## AIM
Return all lines in the material below that contain "picture".

----------

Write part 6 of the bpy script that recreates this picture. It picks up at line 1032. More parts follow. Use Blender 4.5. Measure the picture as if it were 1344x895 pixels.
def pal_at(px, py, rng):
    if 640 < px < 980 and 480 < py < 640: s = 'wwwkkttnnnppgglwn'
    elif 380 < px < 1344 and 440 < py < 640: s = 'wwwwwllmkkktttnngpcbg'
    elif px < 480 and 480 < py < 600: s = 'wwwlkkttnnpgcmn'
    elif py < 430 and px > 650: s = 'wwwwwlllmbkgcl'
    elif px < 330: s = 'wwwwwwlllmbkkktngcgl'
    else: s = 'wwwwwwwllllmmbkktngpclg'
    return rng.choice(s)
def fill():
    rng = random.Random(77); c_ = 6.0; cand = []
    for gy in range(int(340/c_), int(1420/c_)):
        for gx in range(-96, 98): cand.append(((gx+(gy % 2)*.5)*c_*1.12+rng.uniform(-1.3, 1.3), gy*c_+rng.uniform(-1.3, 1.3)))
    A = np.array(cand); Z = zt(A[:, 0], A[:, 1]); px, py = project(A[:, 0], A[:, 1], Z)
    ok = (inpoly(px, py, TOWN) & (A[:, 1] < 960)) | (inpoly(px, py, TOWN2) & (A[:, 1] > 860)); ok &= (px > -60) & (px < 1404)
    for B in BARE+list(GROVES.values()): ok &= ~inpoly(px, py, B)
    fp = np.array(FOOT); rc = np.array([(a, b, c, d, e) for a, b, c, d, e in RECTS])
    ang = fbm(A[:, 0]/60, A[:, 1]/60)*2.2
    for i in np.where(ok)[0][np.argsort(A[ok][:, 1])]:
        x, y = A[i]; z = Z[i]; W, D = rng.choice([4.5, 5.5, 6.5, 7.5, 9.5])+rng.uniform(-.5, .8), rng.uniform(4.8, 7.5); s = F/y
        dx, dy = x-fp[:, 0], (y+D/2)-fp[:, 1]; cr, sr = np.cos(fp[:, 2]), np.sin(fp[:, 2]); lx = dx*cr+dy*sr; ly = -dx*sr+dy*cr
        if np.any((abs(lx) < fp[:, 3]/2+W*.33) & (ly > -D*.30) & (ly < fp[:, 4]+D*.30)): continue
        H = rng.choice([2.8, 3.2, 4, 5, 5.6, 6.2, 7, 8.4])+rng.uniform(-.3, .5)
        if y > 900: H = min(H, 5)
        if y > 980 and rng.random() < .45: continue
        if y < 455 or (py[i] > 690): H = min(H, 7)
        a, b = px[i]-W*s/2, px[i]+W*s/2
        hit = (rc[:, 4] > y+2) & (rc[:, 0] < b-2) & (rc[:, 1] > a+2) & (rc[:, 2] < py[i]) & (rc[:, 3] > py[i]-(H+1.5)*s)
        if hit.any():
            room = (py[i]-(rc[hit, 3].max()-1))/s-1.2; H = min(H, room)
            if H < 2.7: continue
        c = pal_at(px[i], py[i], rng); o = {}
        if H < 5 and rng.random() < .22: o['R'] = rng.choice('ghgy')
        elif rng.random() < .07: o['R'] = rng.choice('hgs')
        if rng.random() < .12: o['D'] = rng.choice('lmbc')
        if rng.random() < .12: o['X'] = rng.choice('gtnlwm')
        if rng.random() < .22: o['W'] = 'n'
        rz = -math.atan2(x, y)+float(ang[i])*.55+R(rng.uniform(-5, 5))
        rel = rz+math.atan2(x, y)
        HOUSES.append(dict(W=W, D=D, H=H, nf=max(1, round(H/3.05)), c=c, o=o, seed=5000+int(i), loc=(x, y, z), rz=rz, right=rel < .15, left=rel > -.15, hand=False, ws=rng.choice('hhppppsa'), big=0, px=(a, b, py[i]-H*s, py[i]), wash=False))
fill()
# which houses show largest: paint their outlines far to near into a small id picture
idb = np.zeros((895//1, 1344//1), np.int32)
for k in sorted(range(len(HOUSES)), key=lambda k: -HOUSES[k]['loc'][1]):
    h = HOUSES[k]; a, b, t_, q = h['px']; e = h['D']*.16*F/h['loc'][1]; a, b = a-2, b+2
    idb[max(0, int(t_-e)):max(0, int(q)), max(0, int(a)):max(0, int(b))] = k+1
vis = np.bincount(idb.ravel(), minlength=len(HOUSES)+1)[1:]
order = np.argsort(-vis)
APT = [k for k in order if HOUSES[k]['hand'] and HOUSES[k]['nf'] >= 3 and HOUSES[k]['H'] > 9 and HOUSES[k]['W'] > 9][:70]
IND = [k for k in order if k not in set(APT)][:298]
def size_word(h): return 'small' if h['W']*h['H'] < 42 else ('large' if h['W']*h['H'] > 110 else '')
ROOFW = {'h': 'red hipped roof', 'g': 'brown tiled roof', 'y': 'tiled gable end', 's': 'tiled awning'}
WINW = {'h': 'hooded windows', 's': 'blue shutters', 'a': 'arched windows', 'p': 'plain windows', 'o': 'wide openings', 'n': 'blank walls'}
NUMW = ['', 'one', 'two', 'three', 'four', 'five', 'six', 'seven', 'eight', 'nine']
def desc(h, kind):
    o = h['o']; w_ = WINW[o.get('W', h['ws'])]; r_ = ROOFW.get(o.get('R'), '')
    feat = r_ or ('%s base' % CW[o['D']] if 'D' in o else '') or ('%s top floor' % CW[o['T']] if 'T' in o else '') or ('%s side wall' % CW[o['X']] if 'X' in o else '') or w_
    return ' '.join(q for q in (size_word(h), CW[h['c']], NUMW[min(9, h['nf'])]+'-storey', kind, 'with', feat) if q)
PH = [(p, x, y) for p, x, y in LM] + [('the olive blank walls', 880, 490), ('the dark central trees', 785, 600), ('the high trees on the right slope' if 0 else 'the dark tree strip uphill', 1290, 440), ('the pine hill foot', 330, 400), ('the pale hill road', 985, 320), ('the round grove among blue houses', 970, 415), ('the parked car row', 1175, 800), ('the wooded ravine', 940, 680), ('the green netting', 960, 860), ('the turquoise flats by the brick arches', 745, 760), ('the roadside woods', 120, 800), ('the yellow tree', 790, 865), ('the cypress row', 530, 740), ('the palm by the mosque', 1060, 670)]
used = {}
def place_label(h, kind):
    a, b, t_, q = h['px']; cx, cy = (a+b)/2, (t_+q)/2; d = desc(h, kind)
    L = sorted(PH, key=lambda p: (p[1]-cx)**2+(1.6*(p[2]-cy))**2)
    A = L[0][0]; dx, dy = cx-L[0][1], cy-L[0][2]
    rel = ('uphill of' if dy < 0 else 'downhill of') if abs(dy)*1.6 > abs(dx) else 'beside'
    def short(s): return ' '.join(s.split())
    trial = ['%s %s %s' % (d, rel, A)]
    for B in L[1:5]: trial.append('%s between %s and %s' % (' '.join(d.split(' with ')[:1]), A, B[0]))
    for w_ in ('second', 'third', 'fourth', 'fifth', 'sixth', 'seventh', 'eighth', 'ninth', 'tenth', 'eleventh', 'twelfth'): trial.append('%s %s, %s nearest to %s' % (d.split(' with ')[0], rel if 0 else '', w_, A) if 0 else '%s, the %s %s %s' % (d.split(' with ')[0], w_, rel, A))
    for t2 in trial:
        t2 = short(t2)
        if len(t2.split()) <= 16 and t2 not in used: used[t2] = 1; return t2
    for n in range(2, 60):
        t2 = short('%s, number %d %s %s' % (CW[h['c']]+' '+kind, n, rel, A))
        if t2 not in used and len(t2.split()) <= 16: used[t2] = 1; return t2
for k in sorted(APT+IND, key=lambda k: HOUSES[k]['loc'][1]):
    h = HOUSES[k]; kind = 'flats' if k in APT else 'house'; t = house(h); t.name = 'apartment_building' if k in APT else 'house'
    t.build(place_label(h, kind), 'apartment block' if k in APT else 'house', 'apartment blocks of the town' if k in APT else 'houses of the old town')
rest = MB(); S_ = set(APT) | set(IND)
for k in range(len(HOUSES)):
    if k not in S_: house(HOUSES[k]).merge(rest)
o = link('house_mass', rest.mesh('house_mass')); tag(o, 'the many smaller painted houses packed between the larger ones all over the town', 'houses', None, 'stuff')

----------

## COMPLETED TASK
Write part 6 of the bpy script that recreates this picture. It picks up at line 1032. More parts follow. Use Blender 4.5. Measure the picture as if it were 1344x895 pixels.
# which houses show largest: paint their outlines far to near into a small id picture